14. L’Assemblée invite les parlements nationaux:
14.1. à participer activement à la procédure de suivi de la mise en œuvre de la convention;
14.2. à entreprendre des activités, telles que des débats et des auditions, pour discuter des conclusions et des propositions présentées dans les rapports d'évaluation du GREVIO, et des recommandations du Comité des Parties concernant leurs pays;
14.3. à intensifier les efforts de sensibilisation aux réalisations et à la valeur ajoutée de la Convention d'Istanbul, en vue de démystifier les idées fausses sur la convention;
14.4. à promouvoir activement la Convention d'Istanbul aux niveaux national, régional et international;
14.5. à soutenir les travaux du Réseau parlementaire pour le droit des femmes de vivre sans violence, dans le but d'apporter des solutions pratiques pour mettre fin à la violence à l’égard des femmes et à la violence domestique;
14.6. à soutenir l'initiative #PasDansMonParlement sur la prévention et la lutte contre le sexisme, le harcèlement et la violence à l'égard des femmes dans les parlements, et à suivre les propositions faites dans sa Résolution 2274 (2019).

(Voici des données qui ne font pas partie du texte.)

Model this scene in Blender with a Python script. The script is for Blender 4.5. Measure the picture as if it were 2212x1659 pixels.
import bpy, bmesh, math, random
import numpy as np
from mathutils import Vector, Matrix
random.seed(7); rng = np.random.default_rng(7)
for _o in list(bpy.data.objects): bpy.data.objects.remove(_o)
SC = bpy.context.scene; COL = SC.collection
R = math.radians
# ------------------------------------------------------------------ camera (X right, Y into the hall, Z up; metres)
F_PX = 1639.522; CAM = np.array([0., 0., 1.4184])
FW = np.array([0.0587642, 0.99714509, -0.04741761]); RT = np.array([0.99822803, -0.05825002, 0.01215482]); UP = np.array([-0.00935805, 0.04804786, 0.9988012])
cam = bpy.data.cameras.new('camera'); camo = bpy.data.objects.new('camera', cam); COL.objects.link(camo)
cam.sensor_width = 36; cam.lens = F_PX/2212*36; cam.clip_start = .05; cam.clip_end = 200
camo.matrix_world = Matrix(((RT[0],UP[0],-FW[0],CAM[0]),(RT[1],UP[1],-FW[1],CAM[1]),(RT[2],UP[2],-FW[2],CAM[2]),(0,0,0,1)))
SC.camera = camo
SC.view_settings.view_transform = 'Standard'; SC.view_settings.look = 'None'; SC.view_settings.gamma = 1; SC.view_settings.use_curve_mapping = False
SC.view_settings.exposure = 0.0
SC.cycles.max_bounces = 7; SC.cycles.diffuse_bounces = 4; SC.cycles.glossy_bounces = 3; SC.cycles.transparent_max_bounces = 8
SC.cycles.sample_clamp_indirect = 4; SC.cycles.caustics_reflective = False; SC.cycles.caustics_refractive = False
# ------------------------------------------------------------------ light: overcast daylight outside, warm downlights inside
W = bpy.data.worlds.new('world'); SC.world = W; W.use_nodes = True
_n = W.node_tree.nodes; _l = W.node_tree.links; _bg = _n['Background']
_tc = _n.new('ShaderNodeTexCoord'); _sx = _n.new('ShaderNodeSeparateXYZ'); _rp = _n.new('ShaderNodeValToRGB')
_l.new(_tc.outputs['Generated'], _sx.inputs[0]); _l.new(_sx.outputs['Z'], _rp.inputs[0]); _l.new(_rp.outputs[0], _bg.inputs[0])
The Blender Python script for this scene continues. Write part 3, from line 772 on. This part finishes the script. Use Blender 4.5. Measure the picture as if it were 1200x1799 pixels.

15. L'Assemblée décide d'examiner les moyens d'intensifier sa coopération avec le GREVIO et la Commission pour l’égalité de genre du Conseil de l'Europe, afin de faire le point sur la mise en œuvre de la Convention d’Istanbul. L’Assemblée décide aussi d’intensifier ses efforts afin de mobiliser les parlementaires en faveur de la Convention d'Istanbul.
16. L'Assemblée décide d'envisager l’établissement de partenariats et d’une coopération avec d'autres réseaux parlementaires pour promouvoir la Convention d'Istanbul. L’Assemblée décide également d’envisager un renforcement de son dialogue et de sa coopération avec les organisations non gouvernementales, les organisations de terrain, et les représentants de la société civile et du secteur académique actifs dans le domaine de la prévention et de la lutte contre la violence à l’égard des femmes.